ReduceFunction+ProcessWindowFunction

var env=StreamExecutionEnvironment.getExecutionEnvironment

val globalTag = new OutputTag[(String,Int)]("globalTag")

val countsStream = env.socketTextStream("centos", 7788)
.flatMap(_.split("\\s+"))
.map((_, 1))
.keyBy(_._1)
.window(TumblingProcessingTimeWindows.of(Time.seconds(4), Time.seconds(2)))
.reduce(new SumReduceFunction,new ProcessWindowFunction[(String, Int), (String, Int), String, TimeWindow] {
    override def process(key: String, context: Context,
                         elements: Iterable[(String, Int)],
                         out: Collector[(String, Int)]): Unit = {
        val total = elements.map(_._2).sum
        out.collect((key, total))
    }
})
countsStream.print("窗口统计")
countsStream.getSideOutput(globalTag).print("全局输出")
env.execute("window")
var env=StreamExecutionEnvironment.getExecutionEnvironment
val countsStream = env.socketTextStream("centos", 7788)
.flatMap(_.split("\\s+"))
.map((_, 1))
.keyBy(_._1)
.window(TumblingProcessingTimeWindows.of(Time.seconds(4), Time.seconds(2)))
.fold(("",0L),new SumFoldFunction,new ProcessWindowFunction[(String, Long), (String, Long), String, TimeWindow] {
    override def process(key: String, context: Context,
                         elements: Iterable[(String, Long)],
                         out: Collector[(String, Long)]): Unit = {
        val total = elements.map(_._2).sum
        out.collect((key, total))
    }
}).print()
env.execute("window")

WindowFunction(不常用)

遗产或古董,一般用ProcessWindowFunction替代。

In some places where a ProcessWindowFunction can be used you can also use a WindowFunction. This is an older version of ProcessWindowFunction that provides less contextual information and does not have some advances features, such as per-window keyed state. This interface will be deprecated at some point.
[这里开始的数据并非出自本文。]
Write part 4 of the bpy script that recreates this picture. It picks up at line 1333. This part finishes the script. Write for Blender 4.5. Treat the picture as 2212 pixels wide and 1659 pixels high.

env.socketTextStream("centos",7788)
.flatMap(_.split("\\s+"))
.map((_,1))
.keyBy(_._1) //不能按照position进行keyBy()
.window(TumblingProcessingTimeWindows.of(Time.seconds(1)))
.apply(new WindowFunction[(String,Int),(String,Int),String,TimeWindow] {
    override def apply(key: String,
                       window: TimeWindow,
                       input: Iterable[(String, Int)],
                       out: Collector[(String, Int)]): Unit = {
        out.collect((key,input.map(_._2).sum))
    }
}).print()
env.execute("window")

Triggers(触发器)

A Trigger determines when a window (as formed by the window assigner) is ready to be processed by the window function. Each WindowAssigner comes with a default Trigger. If the default trigger does not fit your needs, you can specify a custom trigger using trigger(...).

WindowAssigners 触发器
global window NeverTrigger
event-time window EventTimeTrigger
processing-time window ProcessingTimeTrigger

The trigger interface has five methods that allow a Trigger to react to different events:

  • The onElement() method is called for each element that is added to a window.
  • The onEventTime() method is called when a registered event-time timer fires.
  • The onProcessingTime() method is called when a registered processing-time timer fires.
  • The onMerge() method is relevant for stateful triggers and merges the states of two triggers when their corresponding windows merge, e.g. when using session windows.
  • Finally the clear() method performs any action needed upon removal of the corresponding window.

DeltaTrigger

var env=StreamExecutionEnvironment.getExecutionEnvironment

val deltaTrigger =  DeltaTrigger.of[(String,Double),GlobalWindow](2.0,new DeltaFunction[(String,Double)] {
    override def getDelta(oldDataPoint: (String, Double), newDataPoint: (String, Double)): Double = {
        newDataPoint._2-oldDataPoint._2
    }
},createTypeInformation[(String,Double)].createSerializer(env.getConfig))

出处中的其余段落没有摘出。